EXERCISE INSTRUCTIONS
Check every line below for the string "INTW", and copy the lines that contain it.

MATERIAL
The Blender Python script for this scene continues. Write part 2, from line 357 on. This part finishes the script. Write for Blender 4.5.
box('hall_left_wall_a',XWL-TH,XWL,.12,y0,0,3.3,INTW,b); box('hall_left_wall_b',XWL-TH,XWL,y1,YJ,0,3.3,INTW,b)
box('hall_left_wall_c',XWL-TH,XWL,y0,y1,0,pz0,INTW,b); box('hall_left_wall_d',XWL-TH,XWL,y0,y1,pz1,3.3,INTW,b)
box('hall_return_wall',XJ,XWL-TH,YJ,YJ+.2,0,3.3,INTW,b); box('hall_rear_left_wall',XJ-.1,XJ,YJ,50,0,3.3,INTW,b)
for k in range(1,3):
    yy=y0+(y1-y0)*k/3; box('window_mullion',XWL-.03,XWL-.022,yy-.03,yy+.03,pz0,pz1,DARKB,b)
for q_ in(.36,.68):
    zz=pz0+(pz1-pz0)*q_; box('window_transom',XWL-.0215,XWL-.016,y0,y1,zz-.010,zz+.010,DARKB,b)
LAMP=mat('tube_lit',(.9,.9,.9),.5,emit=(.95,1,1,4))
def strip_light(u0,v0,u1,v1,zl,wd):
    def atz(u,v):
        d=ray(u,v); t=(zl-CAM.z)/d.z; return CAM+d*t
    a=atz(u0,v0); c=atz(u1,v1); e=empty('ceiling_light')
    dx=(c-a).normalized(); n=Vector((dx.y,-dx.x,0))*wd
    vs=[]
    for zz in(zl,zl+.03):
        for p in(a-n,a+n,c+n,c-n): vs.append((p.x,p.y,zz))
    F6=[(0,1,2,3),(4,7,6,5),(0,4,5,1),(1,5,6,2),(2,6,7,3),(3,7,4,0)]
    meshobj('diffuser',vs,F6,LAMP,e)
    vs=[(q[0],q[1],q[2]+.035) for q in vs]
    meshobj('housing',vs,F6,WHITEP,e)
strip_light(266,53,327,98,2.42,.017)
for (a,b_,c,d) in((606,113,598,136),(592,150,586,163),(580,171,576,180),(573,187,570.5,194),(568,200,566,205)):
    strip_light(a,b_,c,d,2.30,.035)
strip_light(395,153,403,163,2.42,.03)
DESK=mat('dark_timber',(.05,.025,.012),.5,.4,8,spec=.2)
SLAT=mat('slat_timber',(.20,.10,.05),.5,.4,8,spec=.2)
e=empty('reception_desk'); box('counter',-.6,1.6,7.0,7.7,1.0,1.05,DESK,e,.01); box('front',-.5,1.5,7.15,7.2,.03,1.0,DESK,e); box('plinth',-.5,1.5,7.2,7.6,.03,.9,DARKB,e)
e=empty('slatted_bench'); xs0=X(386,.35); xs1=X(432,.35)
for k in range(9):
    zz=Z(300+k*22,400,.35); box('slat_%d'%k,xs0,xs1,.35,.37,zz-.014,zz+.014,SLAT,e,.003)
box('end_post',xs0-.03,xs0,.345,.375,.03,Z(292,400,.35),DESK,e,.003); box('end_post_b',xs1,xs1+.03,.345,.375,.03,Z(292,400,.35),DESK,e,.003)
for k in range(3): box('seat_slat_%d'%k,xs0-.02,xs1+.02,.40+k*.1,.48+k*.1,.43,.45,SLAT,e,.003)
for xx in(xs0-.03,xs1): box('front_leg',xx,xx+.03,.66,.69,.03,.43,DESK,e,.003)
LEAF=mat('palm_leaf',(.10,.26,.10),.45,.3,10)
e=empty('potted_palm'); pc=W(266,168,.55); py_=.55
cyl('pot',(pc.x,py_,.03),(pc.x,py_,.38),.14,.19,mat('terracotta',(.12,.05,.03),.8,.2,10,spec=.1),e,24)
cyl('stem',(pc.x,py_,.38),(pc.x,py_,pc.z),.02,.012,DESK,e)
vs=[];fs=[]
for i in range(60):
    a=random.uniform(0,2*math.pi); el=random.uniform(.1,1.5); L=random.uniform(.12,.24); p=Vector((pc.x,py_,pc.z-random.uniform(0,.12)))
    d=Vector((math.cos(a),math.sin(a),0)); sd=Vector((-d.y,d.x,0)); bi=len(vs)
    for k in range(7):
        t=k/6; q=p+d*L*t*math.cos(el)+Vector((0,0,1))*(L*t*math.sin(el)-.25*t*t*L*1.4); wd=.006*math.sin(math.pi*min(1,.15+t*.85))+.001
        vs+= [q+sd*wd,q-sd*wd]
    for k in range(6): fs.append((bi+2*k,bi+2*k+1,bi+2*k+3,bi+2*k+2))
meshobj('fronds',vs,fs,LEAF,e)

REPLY
box('hall_left_wall_a',XWL-TH,XWL,.12,y0,0,3.3,INTW,b); box('hall_left_wall_b',XWL-TH,XWL,y1,YJ,0,3.3,INTW,b)
box('hall_left_wall_c',XWL-TH,XWL,y0,y1,0,pz0,INTW,b); box('hall_left_wall_d',XWL-TH,XWL,y0,y1,pz1,3.3,INTW,b)
box('hall_return_wall',XJ,XWL-TH,YJ,YJ+.2,0,3.3,INTW,b); box('hall_rear_left_wall',XJ-.1,XJ,YJ,50,0,3.3,INTW,b)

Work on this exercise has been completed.